Black Creek ceratopsian, YPM-PU 24964, left maxilla.
A, medial, B, ventral, C, lateral, D, dorsal view.
From Longrich (2015).
さんざんアパラチアの恐竜について取り上げてきた本ブログであるが、こういうネタにはやはり飛びつかざるを得ない。角竜不毛地帯であったアパラチアから、レプトケラトプス類らしき化石が発見された。
問題の化石(YPM-PU 24964;たぶんPUは省略して問題ない)が産出したのは、ノースカロナイナのブラック・クリークBlack Creek層群(従来は層だったのだが、最近格上げされていたもよう)のター・ヒールTar Heer層(カンパニアン前期~中期)である。別に新発見というわけではなく、不定のハドロサウルス類と同定され、しばらく収蔵庫で埃をかぶっていた代物である。
肝心の標本はごく断片的な代物である。左上顎骨の後端部だけであり、ハドロサウルス類と同定されても仕方のないような状態ではある。が、歯列が外側に向かって「くの字」に折れ曲がるという特徴(上図のBを参照)はレプトケラトプス科特有だという。

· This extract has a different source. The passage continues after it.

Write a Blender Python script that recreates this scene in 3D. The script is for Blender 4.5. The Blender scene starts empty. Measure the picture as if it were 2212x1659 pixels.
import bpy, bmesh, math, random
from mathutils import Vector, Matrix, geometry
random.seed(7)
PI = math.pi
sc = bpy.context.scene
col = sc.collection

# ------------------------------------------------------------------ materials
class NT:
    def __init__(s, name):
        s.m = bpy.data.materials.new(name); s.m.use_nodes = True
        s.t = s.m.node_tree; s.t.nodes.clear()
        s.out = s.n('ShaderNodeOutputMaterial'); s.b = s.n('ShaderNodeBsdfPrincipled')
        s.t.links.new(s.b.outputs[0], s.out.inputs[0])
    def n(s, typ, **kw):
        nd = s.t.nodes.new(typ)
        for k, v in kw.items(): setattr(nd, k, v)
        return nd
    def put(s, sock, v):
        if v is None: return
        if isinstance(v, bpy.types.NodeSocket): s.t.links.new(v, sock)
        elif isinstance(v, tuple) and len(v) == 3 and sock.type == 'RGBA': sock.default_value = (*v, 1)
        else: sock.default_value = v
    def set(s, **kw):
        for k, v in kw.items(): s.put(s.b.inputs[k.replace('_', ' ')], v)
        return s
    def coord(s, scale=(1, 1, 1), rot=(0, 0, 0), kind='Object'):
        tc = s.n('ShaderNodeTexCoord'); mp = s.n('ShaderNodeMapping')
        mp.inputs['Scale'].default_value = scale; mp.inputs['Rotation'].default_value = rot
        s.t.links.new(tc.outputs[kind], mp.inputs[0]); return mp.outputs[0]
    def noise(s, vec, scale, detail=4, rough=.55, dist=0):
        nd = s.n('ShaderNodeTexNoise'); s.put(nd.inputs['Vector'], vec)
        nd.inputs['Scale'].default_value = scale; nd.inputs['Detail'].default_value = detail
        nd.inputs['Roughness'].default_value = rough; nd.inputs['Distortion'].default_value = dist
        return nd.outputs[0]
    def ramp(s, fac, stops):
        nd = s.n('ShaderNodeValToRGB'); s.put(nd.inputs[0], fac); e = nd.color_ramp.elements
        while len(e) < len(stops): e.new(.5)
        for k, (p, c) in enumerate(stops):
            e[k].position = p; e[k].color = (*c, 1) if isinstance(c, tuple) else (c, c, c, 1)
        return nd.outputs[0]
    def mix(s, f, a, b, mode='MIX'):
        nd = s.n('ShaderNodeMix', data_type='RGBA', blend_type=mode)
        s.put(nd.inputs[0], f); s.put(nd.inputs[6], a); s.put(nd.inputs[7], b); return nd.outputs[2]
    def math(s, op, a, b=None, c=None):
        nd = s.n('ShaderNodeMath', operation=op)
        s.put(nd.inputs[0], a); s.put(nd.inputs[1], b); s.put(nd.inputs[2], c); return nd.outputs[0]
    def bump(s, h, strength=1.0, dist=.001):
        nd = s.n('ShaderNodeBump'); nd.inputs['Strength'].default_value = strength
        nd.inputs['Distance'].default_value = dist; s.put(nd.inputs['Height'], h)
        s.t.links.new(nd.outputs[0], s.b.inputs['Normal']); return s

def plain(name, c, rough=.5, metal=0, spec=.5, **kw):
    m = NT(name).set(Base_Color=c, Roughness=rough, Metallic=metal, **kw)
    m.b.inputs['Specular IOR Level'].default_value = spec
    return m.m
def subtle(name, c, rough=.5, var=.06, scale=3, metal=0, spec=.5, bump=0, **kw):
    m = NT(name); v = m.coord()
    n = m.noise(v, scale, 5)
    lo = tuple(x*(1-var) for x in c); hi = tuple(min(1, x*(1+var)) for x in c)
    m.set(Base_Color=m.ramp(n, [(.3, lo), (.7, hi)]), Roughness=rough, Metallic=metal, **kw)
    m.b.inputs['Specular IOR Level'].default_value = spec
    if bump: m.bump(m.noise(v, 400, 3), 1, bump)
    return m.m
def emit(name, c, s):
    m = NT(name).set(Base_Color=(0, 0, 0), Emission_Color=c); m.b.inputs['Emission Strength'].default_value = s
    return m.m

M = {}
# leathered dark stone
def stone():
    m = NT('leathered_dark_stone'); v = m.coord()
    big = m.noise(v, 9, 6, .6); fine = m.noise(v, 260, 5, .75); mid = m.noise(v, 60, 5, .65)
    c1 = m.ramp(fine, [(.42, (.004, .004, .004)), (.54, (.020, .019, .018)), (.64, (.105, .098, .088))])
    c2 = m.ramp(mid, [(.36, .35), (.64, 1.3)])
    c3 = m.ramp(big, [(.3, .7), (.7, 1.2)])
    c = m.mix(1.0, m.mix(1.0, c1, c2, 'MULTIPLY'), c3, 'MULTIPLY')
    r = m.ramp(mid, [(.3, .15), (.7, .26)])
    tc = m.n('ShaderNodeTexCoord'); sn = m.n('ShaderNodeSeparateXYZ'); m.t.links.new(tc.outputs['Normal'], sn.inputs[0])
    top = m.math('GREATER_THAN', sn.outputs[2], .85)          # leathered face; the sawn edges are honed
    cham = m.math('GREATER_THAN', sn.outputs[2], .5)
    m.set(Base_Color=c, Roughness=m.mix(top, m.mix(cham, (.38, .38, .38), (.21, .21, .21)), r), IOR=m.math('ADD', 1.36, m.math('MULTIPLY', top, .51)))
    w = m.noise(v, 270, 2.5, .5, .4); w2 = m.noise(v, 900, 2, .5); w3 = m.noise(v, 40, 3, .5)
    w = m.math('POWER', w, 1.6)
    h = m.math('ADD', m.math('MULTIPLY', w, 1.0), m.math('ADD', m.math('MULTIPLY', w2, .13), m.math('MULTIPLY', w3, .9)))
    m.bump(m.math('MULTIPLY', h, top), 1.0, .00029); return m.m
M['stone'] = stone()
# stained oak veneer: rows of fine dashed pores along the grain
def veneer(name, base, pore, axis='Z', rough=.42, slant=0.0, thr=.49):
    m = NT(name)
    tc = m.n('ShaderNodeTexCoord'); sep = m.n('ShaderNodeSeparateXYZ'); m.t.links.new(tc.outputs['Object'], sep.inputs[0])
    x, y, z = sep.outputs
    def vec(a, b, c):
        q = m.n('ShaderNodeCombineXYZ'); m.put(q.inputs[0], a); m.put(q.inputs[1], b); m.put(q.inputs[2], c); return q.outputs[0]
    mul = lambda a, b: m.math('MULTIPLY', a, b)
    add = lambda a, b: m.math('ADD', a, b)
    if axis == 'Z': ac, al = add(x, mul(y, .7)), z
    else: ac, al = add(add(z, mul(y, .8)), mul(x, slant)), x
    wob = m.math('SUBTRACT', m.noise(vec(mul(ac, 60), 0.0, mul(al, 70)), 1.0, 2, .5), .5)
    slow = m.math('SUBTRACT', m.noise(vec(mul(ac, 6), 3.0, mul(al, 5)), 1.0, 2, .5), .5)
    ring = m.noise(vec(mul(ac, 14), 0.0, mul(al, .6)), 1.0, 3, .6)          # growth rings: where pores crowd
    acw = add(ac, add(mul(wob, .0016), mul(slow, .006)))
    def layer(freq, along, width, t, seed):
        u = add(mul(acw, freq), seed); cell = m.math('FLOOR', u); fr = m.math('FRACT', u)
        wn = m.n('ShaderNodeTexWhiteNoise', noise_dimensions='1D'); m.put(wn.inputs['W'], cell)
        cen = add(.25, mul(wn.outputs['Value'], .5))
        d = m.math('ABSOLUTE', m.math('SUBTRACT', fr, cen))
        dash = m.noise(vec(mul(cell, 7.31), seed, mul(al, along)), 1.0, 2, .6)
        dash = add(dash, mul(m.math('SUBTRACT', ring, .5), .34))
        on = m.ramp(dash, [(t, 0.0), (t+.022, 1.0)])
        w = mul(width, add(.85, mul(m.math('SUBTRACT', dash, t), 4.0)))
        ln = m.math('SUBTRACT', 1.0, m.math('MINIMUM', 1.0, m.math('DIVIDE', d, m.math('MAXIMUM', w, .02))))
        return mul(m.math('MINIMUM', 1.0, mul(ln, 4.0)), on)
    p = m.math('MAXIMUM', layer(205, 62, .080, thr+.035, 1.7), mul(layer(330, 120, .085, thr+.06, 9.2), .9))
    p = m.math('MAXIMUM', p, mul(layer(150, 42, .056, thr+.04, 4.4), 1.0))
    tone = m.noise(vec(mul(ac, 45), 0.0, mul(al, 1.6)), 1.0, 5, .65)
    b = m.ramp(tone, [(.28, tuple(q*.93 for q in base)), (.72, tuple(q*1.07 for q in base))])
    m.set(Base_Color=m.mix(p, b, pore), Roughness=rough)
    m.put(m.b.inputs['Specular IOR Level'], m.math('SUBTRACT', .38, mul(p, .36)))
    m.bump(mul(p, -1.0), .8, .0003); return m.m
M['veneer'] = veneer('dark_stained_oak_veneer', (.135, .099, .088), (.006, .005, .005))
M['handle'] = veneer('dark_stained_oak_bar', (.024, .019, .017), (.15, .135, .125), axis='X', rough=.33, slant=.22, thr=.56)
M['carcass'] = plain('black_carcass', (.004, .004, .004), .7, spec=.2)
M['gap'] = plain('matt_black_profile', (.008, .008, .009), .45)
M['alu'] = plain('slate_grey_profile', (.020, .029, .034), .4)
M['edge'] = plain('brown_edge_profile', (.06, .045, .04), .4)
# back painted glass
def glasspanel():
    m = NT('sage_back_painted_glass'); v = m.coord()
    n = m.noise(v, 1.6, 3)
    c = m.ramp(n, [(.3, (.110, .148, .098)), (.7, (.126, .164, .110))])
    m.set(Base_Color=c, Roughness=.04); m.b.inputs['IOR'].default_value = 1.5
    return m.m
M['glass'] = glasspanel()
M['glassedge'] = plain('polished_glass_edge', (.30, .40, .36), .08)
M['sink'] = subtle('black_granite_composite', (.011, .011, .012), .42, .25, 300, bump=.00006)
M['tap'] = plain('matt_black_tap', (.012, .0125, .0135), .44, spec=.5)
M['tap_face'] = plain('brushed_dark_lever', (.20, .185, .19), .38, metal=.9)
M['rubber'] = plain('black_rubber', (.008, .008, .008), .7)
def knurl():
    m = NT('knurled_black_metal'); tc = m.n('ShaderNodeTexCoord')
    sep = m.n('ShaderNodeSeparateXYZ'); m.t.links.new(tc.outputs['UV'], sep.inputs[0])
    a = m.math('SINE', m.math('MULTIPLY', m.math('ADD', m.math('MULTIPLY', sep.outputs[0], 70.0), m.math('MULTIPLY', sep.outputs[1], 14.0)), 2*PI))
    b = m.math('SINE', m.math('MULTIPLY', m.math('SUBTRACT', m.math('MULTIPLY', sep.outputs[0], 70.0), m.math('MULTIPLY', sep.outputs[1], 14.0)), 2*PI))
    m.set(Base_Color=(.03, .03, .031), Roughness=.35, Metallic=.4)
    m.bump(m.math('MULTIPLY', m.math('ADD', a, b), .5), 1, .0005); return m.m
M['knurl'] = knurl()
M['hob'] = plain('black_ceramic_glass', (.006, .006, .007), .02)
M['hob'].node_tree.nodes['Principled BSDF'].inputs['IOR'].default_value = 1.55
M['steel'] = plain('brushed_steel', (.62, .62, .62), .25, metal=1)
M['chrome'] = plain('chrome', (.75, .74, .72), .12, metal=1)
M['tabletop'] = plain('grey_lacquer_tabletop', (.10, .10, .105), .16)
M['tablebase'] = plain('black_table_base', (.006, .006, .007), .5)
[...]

しょせんは上顎骨の破片(ぱっと見るかぎりではあまり状態も良くない)だけであり、分類についてもレプトケラトプス科であるという以上の話は難しい(レプトケラトプス科であるならば、かなり特殊化している可能性があるらしいが)。が、アパラチアで角竜、しかもレプトケラトプス類が見つかったという事実は大きな意味をもっている。
かえすがえす、今回の「発見」は恐ろしく貧弱な化石に基づいている。とはいえ、従来アパラチアから知られていなかったグループが忽然と姿を現した衝撃は大きい。カンパニアンのヨーロッパにはすでにレプトケラトプス類が存在しており、あるいはララミディア経由ではなく、ヨーロッパからヌナブトを経由してアパラチアに渡ってきた可能性も少なからず存在する。アパラチア大陸の姿は、アパラチア初の恐竜化石が発見されて150年以上が過ぎた現在も闇の中である。